J‘ai 36 ans. Pour moi, travailler en paroisse, c’est faire Église et promouvoir la place des femmes. Je ne prends la place de personne. Je prends seulement ma place comme tous ceux et celles qui veulent une Église vivante. De par mon baptême, je suis Prêtre, Prophète et Roi.

La lecture de ce témoignage nous renvoie à l’actualisation de la place des femmes dans l’Église. Cette volonté des communautés chrétiennes de donner aux femmes leur place dans l’Église s’exprime par deux événements à valeur symbolique :

La bénédiction, pendant l’Avent, d’une statue représentant la Vierge enceinte ;

L’installation dans une église, de six verrières/mémoire religieuse des femmes du Québec.

Origine de cette Parole en devenir 

Le mouvement de libération des femmes du Québec a précédé d’une décennie la prise de conscience de l’importance du langage inclusif comme moyen de faire avancer la cause des femmes dans l’Église. En effet, de 1970 à 1982, des groupes de femmes engagées se multiplient et prennent en mains leur visibilité dans l’Église. Il faut attendre 1982 pour retrouver dans les recommandations faites par les femmes à leurs évêques la préoccupation du langage.

En août, l’AFÉAS mentionne dans sa recommandation #6 : Que l’on invite les pasteurs à tenir compte des deux sexes dans le langage liturgique et pastoral.

En octobre 1984, Elisabeth Lacelle, présidente du comité ad hoc chargé d’analyser la situation des femmes dans l’Église, dépose le rapport de travail. La recommandation #2 mentionne :

Que les évoques du Canada mettent en oeuvre des politiques en vue d’éveiller la conscience ecclésiale à l’importance du langage dans une Église de la communion et de prendre les moyens pour le corriger (homélies, liturgies, prières, chants) ;

Que les évêques du Canada s’assurent que leurs interventions pastorales, aux niveaux national et diocésain, soient formulées en un langage inclusif partout cela est approprié.

Les 1er et 2 mars 1986, quatre-vingts femmes présentes à la session de l’Assemblée des évêques du Québec sur le thème « Le mouvement des femmes dans l’Église » font plusieurs recommandations dont deux sur le langage inclusif :

Que les répondantes à la condition des femmes de chaque diocèse créent un espace de concertation permettant la conscientisation et la formulation d’alternatives pour un langage inclusif.
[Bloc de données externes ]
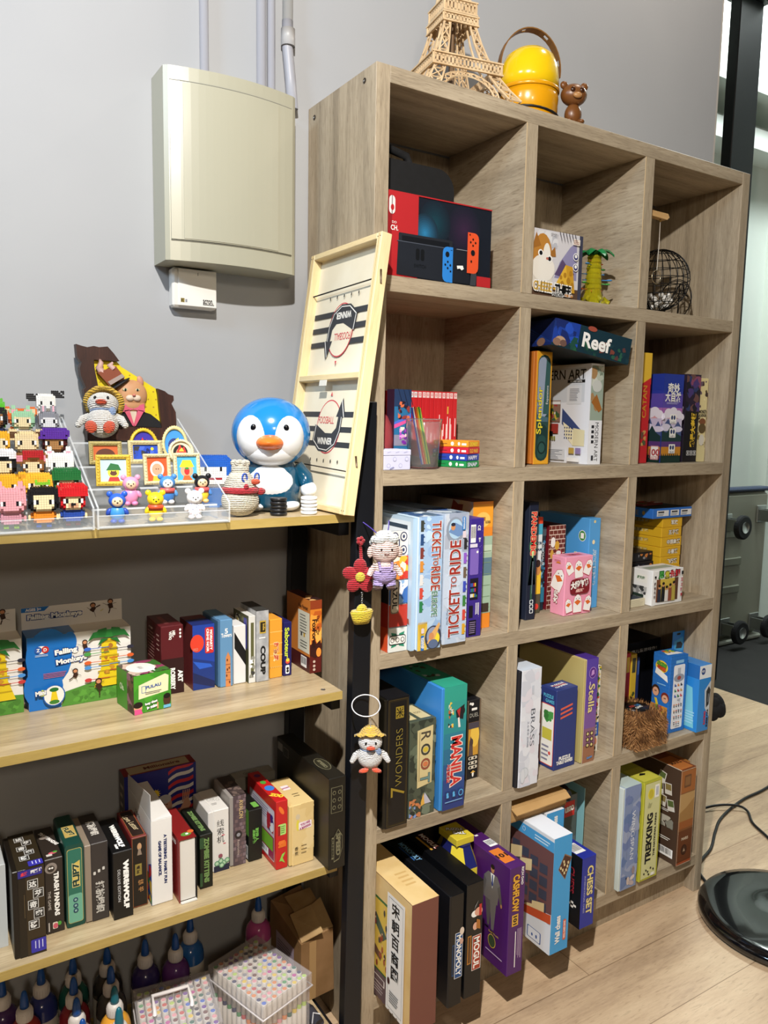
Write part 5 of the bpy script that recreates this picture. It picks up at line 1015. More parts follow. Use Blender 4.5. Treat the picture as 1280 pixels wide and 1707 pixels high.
gbox('board_game_box', 'blue box with cream lettering and black side, sticking out beside the blue-white box', .6005, .6500, -.3610, R5, .192, .24, '23309a', paint, G5)
def paint(F):
    f = F['f']; f.rect(0, 0, 1, 1, M('5a6a72')); f.rect(0, .55, 1, .80, M('4a5a5a')); f.rect(0, 0, 1, .45, M('6a7a6a')); f.art(0, 0, 1, .4, [M('7a9a58'), M('5a6a5a'), M('6a8a4a')], 14, 3, .3); f.rect(.25, .78, .85, .94, M('c8302c')); f.text('LEGO', .55, .86, .016, W_, 6, .034, .09, K_, .05)
    l = F['l']; l.rect(0, 0, 1, 1, M('7a8ab0')); l.rect(.60, .76, .98, .93, M('c8302c')); l.text('LEGO', .79, .845, .014, W_, 0, .032, .09, K_, .05); l.rect(0, 0, 1, .55, M('4a6a8a')); t = F['t']; t.rect(0, 0, 1, 1, M('5a6a3a')); t.rect(.3, .3, .95, .8, M('d8c03a')); t.text('8+', .6, .55, .012, K_, 0, None, .03)
gbox('toy_brick_box', 'grey-blue box with two square red logos, right of the white-blue boxes', .6640, .7280, -.215, R5, .272, .20, '6a7888', paint, G5)
b = MB(); b.box((0, 0, 0), (.0022, .20, .285), M('8ac0c8', .3)); tag(b.build('thin_board', None, (.745, -.225, R5+.0004)), 'thin pale blue board standing against the divider, bottom row middle', 'board')
kb = root('cardboard_box', 'flat brown cardboard carton lying on top of the white-blue boxes', 'cardboard box', (.4235, -.284, .4203))
CB = mottled('cardboard', 'a9824e', 'b8925e', 8, .8); b = MB(); b.box((0, 0, 0), (.190, .25, .040), CB, .001)
for k in range(60): b.box((.0015+k*.0031, -.0004, .001), (.0028+k*.0031, .001, .0045), M('7a5a32', .9))
b.build('carton', kb)
b = MB(); b.add([(0, -.0005, .036), (.188, -.0005, .036), (.186, -.018, .028), (.004, -.018, .026), (0, -.0005, .0385), (.188, -.0005, .0385), (.186, -.018, .0305), (.004, -.018, .0285)], [(3, 2, 1, 0), (4, 5, 6, 7), (0, 1, 5, 4), (2, 3, 7, 6), (1, 2, 6, 5), (3, 0, 4, 7)], CB); b.build('flap', kb)
b = MB(); b.tube([(.626, -.275, .425), (.634, -.27, .438), (.642, -.25, .443), (.648, -.22, .449)], [.008, .010, .009, .005], M('1a1a1e', .5), 8); F = Face(b, (.59, -.262, .40), (1, 0, 0), (0, 0, 1), .02, .03)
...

Que les répondantes aient accès à des outils de sensibilisation et d’analyse du langage afin d’animer leur milieu.

Les répondantes placent immédiatement en tête de leurs priorités la transformation du langage sexiste en un langage inclusif.

Après trois années de remises en question, d’étude, de réflexion et d’action, les répondantes diocésaines à la condition féminine reçoivent l’appui d’un document produit par l’équipe pastorale de la Conférence des évêques catholiques du Canada,

Un langage nouveau pour la communauté chrétienne. Elles y retrouvent l’esprit et la lettre de leurs revendications. Fortes de cette approbation, les femmes engagées continuent à poser des gestes concrets pour faire advenir l’Église comme communion.

Dans cette continuité, un groupe de L’autre Parole produit, le 8 mars 1991, un outil de réflexion et d’action sur le langage inclusif dans la liturgie, pour faciliter l’approfondissement du message pastoral du mois d’août 1989 et pour inciter les communautés paroissiales à l’utilisation de cette forme d’expression dans leurs célébrations.

Conclusion

Ce survol historique et le présent sondage démontrent l’inlassable patience et le dynamisme courageux des femmes depuis plus de 25 ans. Pourtant, deux interrogations nous habitent toujours : combien de temps encore et jusqu’où les communautés chrétiennes devront-elles aller pour que le discours sur l’égalité hommes/femmes dans l’Église se rende au bout de sa logique. À cette seule condition, on pourra dire que le langage ecclésial est devenu Parole.